Pilot plant setting up in research park

From The Observer,  www.theobserver.ca

The head of KmX Corporation says the pilot plant it’s starting could lead to a commercial scale operation in Sarnia.

Isaac Gaon, chief executive officer of Oakville-based KmX, said the company began setting up a one-ton pilot plant more than a month ago at the University of Western Ontario Research Park in Sarnia.

“Hopefully, if everything goes successfully, we’ll be staying in Sarnia but will be moving to a much larger location,” he said.

The pilot plant is scheduled to be commissioned at the end of August and producing biobutanol by the middle or late September, Gaon said.

Biobutanol has many uses, he said, including the manufacturing of rubber and plastic.

He said the company uses a novel process to break out sugar from bio-mass. Then, it ferments it and uses a membrane technology to separate water from the valuable biobutanol molecules.

The membrane technology acts “as a kind of magnet to the molecules,” he said, “saving a huge amount of energy.”
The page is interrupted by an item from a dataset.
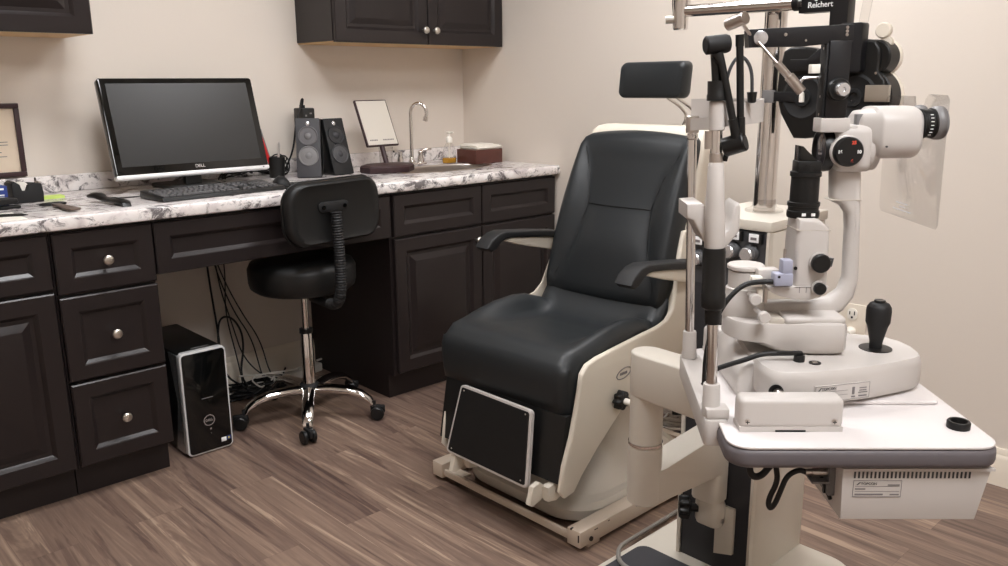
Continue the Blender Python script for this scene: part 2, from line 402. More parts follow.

Once the pilot plant can verify what the company has seen in its laboratory in Oakville, “we believe that we will then be able to go to a much, much higher scale,” Gaon said.

The Sarnia pilot plant will also demonstrate production of cellulosic ethanol.

“Using our process,” Gaon said, “we’ll be able to do it much cheaper, much more efficiently and with much less complexity.”

About eight summer students and five supervisors are working now at the pilot plant.

“Once we go to the higher industrial, commercial level plant, it will be 10 times that number or more,” Gaon said.

The testing scheduled for the pilot plant is expected to be completed in a year, he said.

Gaon said the research park is “a great facility” that is relatively close to the company’s head office in Oakville.

But, he added, the main reason for choosing the site is that KmX has been looking at companies in Sarnia-Lambton “we would like to associate ourselves, where we believe our technology will be of great value.”

Paul Paolatto, acting executive director of the research park, said KmX is “one of our first notable industrial commercialization projects and we’re very, very excited to have them as part of the park.”

He added KmX “is an example of a company that offers a promising technology and a promising market opportunity that could generate economic value and social value in Sarnia and around the globe.”

Paolatto said Woodland Biofuels also has begun installing its earlier announced cellulosic ethanol pilot plant at the park.

“We’ve also secured our first Western researcher who will be spending the next four years in Sarnia on an exciting bio-mass conversion project,” Paolatto said.